╭──
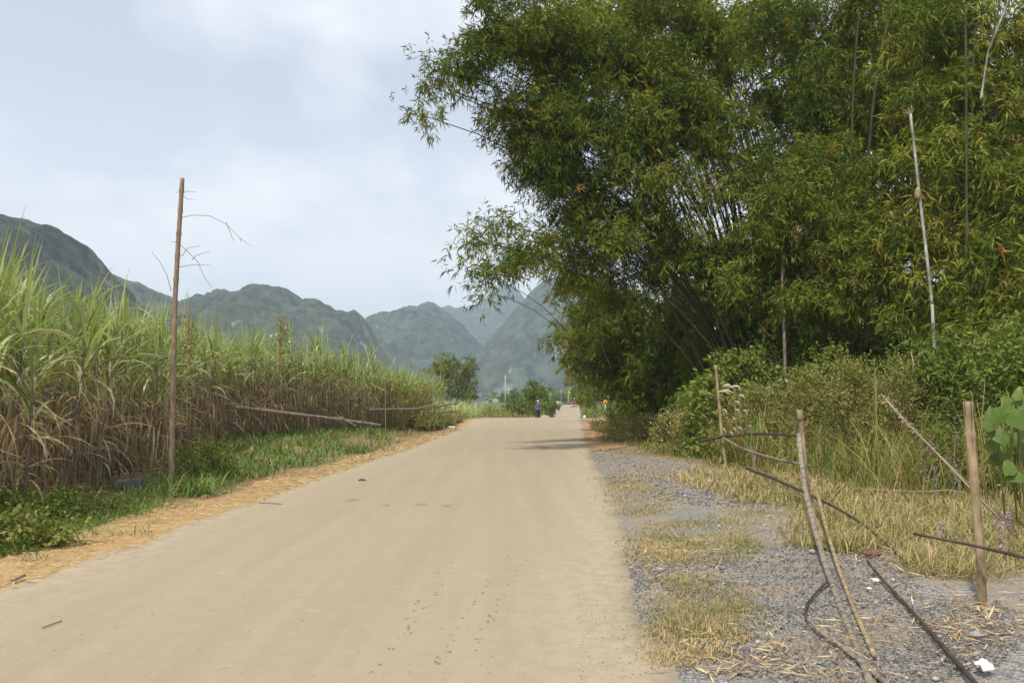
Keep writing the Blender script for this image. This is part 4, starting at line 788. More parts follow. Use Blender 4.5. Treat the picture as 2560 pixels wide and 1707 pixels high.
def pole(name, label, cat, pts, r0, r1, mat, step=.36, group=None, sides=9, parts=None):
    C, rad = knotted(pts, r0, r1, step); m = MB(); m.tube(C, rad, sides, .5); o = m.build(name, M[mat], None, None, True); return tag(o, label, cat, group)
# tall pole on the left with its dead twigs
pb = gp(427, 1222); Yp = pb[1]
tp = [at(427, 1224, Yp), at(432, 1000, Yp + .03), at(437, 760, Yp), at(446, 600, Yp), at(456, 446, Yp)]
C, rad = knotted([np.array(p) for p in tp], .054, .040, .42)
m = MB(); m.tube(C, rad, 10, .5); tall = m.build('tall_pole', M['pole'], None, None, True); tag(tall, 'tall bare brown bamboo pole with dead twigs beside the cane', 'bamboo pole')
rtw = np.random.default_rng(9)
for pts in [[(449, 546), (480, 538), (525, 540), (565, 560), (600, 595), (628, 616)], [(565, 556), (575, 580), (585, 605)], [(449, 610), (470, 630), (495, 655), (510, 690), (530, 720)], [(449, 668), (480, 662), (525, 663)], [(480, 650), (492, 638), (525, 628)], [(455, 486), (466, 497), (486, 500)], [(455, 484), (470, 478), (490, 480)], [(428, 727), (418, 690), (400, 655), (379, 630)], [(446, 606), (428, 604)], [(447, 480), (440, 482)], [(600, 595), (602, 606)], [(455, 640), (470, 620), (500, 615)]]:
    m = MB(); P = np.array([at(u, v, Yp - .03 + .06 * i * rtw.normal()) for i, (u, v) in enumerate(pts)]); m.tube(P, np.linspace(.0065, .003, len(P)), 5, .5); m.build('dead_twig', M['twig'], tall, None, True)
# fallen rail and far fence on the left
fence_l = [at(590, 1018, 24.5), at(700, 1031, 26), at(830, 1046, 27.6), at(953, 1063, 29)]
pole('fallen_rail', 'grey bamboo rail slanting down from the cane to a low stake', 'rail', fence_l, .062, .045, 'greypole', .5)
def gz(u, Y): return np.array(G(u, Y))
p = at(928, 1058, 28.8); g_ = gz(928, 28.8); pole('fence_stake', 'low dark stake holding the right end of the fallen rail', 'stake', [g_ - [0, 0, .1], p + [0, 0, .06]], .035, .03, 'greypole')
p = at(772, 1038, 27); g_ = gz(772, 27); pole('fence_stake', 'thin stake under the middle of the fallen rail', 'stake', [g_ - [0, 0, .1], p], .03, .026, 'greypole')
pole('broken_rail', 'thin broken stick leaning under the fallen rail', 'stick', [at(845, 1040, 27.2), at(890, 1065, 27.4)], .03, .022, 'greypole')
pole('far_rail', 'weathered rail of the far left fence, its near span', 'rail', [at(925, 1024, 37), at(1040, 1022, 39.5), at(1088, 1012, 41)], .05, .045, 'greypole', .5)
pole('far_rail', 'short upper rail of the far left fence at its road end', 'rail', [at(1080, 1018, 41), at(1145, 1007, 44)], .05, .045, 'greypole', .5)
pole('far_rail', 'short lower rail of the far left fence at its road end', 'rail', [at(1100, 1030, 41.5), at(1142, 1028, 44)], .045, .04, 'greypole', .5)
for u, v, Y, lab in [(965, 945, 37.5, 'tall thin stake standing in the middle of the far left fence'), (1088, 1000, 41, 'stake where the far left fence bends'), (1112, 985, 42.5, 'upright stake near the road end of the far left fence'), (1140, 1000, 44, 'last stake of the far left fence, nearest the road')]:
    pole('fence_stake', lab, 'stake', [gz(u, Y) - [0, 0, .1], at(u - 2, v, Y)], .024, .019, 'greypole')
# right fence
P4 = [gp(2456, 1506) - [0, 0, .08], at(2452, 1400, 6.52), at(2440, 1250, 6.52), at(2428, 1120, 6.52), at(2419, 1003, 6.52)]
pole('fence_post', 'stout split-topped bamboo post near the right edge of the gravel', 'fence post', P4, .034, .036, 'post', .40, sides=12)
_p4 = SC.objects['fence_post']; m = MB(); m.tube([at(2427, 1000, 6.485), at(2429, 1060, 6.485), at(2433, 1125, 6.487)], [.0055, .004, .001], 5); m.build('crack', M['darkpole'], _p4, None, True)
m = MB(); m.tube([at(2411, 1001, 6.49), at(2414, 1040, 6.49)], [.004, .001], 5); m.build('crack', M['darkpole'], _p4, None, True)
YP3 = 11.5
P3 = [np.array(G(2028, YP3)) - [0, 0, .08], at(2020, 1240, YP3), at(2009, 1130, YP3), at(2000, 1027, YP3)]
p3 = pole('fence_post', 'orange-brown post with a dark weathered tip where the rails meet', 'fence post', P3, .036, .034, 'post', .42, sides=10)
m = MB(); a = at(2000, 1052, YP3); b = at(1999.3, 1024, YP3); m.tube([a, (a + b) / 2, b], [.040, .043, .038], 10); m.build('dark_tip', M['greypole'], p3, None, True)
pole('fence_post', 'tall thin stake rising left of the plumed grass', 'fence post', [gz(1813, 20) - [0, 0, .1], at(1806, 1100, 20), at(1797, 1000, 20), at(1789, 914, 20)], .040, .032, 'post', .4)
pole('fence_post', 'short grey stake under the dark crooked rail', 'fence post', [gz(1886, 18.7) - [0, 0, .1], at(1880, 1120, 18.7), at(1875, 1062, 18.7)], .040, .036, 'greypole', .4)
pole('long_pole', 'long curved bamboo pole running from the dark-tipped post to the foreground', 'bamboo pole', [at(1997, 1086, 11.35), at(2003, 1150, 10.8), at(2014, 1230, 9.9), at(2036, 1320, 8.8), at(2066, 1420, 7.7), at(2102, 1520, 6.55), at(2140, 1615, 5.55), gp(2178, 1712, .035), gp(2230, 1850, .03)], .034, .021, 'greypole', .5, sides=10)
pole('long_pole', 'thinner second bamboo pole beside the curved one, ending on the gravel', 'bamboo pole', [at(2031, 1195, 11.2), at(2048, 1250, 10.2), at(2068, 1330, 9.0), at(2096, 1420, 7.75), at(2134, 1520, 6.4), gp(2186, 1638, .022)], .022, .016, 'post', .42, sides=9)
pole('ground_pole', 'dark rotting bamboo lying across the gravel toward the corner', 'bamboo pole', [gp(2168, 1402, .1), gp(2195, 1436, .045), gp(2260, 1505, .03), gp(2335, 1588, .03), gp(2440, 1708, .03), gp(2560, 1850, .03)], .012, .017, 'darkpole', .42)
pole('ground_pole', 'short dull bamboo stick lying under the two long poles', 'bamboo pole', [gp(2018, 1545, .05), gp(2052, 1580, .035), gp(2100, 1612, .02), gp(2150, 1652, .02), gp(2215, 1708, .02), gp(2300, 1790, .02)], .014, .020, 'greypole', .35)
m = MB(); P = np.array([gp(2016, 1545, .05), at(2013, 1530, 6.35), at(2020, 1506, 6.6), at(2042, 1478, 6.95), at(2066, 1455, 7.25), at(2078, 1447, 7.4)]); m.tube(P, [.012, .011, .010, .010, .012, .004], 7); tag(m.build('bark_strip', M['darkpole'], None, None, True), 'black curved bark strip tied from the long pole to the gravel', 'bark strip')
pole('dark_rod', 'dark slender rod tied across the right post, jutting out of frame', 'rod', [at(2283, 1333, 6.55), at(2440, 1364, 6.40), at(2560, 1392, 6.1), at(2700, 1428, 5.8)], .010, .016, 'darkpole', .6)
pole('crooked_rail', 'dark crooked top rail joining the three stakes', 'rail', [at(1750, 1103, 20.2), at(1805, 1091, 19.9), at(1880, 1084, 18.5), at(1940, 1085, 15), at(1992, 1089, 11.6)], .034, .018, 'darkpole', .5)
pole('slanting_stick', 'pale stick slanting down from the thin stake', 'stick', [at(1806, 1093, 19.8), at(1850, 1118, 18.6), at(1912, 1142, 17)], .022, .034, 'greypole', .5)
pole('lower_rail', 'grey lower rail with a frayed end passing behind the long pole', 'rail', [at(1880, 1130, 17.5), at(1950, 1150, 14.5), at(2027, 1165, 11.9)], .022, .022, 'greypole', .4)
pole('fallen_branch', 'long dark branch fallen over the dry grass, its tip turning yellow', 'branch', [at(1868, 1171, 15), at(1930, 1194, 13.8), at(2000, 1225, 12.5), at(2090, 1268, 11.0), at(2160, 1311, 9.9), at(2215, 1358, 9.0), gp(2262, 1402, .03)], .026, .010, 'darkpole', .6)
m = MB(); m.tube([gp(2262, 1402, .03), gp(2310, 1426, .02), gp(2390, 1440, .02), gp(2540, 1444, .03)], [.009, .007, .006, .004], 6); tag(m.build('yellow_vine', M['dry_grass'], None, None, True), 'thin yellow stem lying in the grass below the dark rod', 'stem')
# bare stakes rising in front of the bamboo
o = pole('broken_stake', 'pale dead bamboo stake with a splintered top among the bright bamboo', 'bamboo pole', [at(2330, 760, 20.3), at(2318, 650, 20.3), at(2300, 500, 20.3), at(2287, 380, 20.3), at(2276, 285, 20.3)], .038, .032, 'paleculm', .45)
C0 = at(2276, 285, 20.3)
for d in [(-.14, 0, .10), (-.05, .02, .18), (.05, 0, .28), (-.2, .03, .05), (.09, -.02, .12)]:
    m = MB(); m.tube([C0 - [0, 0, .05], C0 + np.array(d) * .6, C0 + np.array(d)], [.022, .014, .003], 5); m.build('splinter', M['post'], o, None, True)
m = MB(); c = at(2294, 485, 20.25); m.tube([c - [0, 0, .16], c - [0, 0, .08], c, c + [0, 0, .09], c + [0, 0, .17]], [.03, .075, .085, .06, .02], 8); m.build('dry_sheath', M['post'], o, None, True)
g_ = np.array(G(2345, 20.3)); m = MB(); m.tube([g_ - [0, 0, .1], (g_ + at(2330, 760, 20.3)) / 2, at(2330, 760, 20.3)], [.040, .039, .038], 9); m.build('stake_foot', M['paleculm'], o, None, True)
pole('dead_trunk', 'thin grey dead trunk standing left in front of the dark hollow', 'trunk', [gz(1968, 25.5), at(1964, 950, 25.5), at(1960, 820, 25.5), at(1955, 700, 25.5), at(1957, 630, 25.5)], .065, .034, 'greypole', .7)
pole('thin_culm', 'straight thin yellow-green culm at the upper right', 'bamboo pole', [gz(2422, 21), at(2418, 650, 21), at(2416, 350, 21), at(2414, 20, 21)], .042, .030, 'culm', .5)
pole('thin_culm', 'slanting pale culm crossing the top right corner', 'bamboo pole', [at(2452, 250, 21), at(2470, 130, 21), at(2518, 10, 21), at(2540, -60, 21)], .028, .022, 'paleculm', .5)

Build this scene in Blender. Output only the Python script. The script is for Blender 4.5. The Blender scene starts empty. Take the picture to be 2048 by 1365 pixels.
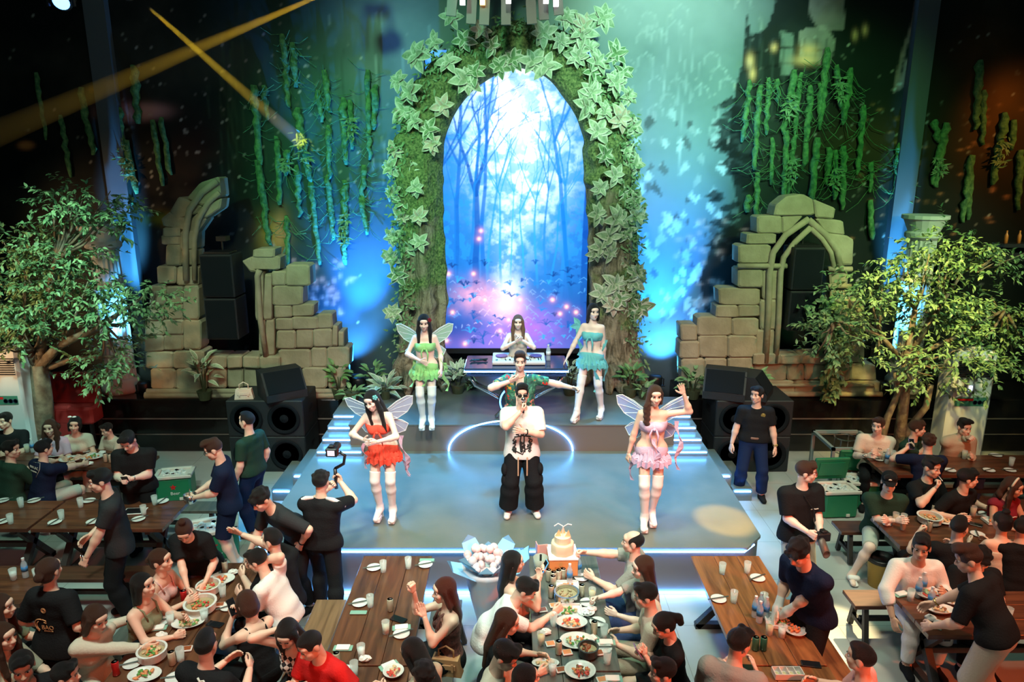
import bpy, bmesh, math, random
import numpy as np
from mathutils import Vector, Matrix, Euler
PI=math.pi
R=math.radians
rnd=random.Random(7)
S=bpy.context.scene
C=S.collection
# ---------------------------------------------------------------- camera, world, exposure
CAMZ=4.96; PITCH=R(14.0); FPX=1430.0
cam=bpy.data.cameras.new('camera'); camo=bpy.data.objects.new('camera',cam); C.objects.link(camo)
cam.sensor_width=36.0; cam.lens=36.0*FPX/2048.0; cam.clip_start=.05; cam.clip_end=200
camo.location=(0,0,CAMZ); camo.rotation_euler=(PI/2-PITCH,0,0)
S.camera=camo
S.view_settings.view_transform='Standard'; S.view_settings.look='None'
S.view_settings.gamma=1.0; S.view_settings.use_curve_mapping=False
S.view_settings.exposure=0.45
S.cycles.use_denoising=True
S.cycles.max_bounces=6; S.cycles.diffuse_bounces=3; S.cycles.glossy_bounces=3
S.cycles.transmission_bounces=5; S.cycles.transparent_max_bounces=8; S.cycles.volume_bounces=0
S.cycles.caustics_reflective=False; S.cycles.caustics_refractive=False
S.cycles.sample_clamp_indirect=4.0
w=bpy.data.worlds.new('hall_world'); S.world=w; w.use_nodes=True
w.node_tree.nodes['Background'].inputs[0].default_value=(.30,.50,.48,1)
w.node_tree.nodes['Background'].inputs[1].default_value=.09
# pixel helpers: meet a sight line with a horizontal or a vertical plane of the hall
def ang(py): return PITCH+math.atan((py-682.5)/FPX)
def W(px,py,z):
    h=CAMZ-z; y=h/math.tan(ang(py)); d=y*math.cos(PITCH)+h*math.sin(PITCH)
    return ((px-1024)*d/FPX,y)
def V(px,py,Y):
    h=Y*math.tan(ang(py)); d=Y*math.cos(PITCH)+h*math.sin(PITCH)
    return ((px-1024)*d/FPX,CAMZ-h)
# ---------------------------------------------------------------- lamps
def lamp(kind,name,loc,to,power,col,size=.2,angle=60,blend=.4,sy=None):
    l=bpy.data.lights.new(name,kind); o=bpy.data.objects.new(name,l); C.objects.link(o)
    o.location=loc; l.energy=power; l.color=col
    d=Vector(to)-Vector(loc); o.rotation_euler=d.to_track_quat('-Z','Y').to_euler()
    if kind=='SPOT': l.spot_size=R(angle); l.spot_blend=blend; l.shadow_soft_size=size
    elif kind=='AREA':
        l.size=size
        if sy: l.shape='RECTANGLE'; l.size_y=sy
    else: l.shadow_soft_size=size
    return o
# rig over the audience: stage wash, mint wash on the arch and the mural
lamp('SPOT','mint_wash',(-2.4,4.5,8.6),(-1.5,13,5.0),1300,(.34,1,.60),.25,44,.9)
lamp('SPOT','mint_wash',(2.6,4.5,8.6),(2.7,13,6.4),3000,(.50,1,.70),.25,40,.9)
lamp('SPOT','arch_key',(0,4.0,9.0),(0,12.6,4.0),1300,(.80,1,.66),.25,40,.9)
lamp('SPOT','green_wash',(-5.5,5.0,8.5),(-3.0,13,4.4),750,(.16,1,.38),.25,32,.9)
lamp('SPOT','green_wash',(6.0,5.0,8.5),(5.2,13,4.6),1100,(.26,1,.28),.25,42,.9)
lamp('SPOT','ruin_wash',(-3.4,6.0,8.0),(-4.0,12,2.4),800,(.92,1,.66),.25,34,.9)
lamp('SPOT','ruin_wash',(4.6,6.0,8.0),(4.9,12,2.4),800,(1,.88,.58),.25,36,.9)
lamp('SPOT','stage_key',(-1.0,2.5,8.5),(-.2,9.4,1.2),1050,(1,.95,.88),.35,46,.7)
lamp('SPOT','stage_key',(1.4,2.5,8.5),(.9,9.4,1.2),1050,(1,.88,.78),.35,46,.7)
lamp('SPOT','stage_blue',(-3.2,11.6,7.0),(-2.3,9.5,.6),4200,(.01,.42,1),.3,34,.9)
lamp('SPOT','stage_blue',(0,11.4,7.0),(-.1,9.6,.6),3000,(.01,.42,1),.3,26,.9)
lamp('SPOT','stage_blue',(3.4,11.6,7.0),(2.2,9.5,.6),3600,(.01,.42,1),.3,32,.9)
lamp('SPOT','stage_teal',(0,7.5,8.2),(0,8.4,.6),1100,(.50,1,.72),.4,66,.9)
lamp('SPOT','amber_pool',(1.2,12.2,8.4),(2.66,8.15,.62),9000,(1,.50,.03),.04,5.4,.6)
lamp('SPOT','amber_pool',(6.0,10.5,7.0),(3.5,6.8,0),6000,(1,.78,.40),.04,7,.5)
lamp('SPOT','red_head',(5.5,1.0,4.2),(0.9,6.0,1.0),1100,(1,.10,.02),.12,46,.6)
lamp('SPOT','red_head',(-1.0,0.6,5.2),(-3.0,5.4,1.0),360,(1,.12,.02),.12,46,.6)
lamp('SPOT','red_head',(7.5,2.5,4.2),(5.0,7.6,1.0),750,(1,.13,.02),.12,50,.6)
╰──
Identify each line in the records above containing the word "this"; copy those lines.

Keep writing the Blender script for this image. This is part 4, starting at line 788. More parts follow. Use Blender 4.5. Treat the picture as 2560 pixels wide and 1707 pixels high.
Build this scene in Blender. Output only the Python script. The script is for Blender 4.5. The Blender scene starts empty. Take the picture to be 2048 by 1365 pixels.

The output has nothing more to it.